On the adjoining Plot I, Grafton said the firm is in the final stages of ironing out a deal with a company that will look to occupy a 220,00 sq ft manufacturing/warehouse unit.

“We’re hoping for a decision imminiently,” he said.

The long-anticipated deal between Kingsway and De Vere Hotels for a Village Hotel at Plot C – the closest plot to the spur leading directly from the M62 – is also likely to be signed soon, said Grafton, with a start on site by De Vere anticipated by the end of summer.

This will kick-start activinty at the southern end of the site closest to the motorway, with interest also being shown in three office buildings of between 10-12,000 sq ft on the same site. Meanwhile, at the townside end towards Kingsway and Rochdale town centre, sister company David Wilson Homes recently began enabling works for a residential scheme to build 160 executive homes.

Peter Gallagher of P3 Property Consultants, said that the residential homes “had always been part of the consent for the site”.

“The only difference is that it’s being brought forwards slightly earlier in the programme,” he said.

Once complete, Wilson Bowden will begin work on a “village centre” at the townside entrance, for which it has already secured planning. The centre is likely to contain a 10-12,000 sq ft foodstore, pub/restaurant, a budget hotel, some small office units and some retail units for local amentities such as a child care centre, hairdressers, newsagents and dry cleaners.

Gallagher said that the facilities will help its cause when it comes to attracting tenants to other other plots on the sprawling site, including the huge Plot T and plots N, P & Q earmarked for office space.

These site at the furthest part of the site from the motorway, overlooking the Stanney Brook conservation area and are all close to the new Metrolink stop due to open at the end of 2012.

He argues that there are misperceptions about the length of time it has taken to develop Kingsway due to the tortuous nature of the site assemby process.

“There’s an impression that it’s been around for years, but the infrastructure was only completed at the end of 2007 and the road through the development was only co-0opted in Spring 2008. Since then, we’ve dropped in a couple of major occupiers a year,” he said.

“We’re now 1.05m sq ft in and there’s more of the low-hanging fruit that we expect to drop off the tree soon.”

Indeed, he said that after envisaging a 15-year development programme for the site, Wilson Bowden now expects to have completed the scheme at a much earlier date. It could even make a profit on the £50m ploughed in to the development to date.

The other major issue that has had to be grappled with over the past 12 months is the NWDA’s role in the project, and what happens to its investment. Kingsway Business Park is the biggest legacy asset on the NWDA’s book by some distance, and there had been concerns that alongside other NWDA assets the site could end up for sale to the highest bidder.

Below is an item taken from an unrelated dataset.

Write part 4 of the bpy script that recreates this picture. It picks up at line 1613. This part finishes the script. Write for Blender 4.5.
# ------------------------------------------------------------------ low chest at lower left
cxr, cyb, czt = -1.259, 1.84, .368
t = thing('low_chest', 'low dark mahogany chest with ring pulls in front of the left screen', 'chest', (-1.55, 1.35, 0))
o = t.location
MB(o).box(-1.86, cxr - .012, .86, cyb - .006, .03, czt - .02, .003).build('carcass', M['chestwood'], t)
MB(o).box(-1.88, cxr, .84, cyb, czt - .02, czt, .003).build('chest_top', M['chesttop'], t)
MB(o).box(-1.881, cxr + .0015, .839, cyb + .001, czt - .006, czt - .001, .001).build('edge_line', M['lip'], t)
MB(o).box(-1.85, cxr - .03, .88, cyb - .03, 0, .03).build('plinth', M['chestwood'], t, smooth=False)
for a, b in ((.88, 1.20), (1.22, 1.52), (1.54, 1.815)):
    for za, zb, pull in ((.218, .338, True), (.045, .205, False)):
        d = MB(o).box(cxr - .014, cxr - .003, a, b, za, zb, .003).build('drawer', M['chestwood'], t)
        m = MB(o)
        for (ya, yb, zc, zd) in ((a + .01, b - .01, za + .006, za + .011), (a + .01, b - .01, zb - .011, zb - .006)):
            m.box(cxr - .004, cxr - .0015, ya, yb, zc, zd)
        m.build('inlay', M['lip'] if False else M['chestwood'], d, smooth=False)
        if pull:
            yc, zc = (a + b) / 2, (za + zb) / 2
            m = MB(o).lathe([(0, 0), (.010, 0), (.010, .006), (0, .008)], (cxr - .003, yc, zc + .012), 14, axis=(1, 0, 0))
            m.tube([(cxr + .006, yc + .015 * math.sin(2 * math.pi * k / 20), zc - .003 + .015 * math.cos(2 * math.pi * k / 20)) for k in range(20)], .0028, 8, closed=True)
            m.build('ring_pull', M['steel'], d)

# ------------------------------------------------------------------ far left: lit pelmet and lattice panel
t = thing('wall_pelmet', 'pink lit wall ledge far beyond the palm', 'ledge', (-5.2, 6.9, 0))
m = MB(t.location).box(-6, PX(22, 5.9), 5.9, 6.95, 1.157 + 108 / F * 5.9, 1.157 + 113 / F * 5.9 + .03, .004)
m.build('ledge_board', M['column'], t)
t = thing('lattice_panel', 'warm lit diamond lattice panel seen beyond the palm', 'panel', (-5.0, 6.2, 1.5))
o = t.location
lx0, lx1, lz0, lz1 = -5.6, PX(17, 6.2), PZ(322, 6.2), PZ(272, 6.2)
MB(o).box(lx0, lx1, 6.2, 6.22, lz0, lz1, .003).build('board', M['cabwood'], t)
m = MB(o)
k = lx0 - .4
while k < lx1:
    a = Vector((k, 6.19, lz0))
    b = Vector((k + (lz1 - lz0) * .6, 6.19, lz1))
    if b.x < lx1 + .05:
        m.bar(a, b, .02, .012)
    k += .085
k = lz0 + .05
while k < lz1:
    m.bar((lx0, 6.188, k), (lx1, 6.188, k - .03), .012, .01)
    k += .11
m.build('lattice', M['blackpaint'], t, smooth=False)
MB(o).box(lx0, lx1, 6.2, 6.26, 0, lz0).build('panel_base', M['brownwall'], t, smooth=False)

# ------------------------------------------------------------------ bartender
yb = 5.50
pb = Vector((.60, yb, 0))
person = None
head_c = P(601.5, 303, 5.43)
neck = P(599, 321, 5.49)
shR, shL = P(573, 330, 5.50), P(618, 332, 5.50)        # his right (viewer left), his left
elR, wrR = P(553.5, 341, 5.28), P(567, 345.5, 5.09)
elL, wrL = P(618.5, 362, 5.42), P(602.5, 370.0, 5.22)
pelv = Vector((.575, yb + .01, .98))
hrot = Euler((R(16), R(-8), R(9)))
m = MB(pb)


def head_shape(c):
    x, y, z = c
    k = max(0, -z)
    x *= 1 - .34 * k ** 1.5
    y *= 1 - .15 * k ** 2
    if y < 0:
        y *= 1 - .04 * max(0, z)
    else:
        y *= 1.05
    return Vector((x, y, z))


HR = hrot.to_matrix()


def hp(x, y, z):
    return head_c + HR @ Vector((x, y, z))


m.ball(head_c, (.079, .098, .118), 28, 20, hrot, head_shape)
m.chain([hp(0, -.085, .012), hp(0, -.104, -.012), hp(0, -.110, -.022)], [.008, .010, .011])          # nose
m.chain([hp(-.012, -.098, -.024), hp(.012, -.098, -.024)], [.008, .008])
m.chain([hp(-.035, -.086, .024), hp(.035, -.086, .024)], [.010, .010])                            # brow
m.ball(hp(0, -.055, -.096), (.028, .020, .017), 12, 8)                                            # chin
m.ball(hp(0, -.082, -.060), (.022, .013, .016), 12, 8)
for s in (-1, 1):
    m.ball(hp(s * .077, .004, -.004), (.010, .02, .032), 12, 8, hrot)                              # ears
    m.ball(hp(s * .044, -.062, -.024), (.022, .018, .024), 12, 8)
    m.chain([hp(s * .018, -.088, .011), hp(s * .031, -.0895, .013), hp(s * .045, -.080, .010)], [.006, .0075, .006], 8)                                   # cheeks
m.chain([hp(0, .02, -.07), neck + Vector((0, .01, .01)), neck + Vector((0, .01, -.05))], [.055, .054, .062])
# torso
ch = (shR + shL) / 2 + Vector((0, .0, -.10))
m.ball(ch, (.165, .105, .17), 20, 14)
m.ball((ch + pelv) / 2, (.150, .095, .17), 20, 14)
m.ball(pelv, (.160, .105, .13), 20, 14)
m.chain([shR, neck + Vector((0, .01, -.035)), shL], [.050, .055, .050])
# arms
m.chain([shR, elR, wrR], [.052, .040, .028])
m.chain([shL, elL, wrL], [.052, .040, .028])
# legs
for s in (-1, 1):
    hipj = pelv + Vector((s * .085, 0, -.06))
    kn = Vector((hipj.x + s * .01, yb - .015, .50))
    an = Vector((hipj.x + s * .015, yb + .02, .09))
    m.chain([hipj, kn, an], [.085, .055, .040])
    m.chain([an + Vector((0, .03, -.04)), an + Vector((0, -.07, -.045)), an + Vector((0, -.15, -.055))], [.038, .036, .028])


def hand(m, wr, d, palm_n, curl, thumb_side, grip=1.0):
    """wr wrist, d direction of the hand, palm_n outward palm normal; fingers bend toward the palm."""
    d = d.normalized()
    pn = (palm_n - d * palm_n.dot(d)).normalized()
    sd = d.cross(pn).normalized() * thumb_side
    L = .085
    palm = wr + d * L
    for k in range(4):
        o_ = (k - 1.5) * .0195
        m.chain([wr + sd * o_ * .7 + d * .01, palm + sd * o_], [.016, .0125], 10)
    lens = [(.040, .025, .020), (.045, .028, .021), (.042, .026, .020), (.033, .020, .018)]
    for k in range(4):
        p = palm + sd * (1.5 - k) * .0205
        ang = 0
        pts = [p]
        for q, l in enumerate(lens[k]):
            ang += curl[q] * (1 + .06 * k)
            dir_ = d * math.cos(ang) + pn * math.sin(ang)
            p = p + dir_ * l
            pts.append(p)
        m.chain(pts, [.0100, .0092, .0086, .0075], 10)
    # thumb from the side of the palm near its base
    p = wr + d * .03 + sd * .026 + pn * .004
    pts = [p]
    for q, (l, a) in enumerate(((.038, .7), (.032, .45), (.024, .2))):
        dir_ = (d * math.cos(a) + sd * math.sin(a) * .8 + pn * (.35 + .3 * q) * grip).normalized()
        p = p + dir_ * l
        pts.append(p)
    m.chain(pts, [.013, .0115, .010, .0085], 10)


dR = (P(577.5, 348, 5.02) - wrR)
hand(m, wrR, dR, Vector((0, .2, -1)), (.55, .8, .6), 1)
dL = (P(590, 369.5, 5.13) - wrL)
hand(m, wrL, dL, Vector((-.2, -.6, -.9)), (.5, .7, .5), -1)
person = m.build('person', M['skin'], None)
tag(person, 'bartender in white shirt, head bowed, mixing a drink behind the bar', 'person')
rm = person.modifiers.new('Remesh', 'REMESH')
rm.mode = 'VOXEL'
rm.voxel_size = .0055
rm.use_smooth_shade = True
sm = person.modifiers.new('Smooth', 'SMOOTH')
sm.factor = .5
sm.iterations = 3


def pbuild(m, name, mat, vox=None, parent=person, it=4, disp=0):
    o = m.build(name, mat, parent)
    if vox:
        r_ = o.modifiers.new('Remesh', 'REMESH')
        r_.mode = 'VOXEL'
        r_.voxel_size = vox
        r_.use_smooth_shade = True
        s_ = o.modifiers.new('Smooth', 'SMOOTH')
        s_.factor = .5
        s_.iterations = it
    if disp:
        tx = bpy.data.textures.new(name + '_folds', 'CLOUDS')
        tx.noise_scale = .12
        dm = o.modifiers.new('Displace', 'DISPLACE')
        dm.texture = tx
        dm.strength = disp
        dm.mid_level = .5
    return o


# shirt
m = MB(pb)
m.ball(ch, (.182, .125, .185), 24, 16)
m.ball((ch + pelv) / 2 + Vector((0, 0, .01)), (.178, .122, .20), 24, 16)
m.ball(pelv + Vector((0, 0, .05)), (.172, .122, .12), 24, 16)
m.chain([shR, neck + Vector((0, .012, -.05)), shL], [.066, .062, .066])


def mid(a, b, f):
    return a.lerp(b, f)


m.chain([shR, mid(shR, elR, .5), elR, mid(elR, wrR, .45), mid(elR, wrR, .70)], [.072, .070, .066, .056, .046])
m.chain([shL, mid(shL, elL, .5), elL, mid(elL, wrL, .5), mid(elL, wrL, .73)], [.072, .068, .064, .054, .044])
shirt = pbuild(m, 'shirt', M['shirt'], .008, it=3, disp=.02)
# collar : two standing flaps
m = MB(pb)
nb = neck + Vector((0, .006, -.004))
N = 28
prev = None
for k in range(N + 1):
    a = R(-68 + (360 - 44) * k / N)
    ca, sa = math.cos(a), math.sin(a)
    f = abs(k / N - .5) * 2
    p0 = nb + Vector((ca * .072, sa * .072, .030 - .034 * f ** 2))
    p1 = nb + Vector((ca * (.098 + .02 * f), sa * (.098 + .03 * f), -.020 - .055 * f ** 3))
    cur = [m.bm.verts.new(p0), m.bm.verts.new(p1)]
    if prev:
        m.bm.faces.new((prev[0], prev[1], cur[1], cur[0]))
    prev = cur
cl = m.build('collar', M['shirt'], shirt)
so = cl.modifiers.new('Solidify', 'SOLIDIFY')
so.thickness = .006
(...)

However, Wilson Bowden said that it has agreements in place which allow it exclusivity over any land parcels drawn down for development and there is a 25-year site management agreement that any likely successor to the agency (most likely to be the Homes and Communities Agency) will need to honour.
 
“There is absolutely no question of Wilson Bowden losing ‘ownership or control of the Kingsway site,” said Gallagher. “In that sense, it is business as usual.”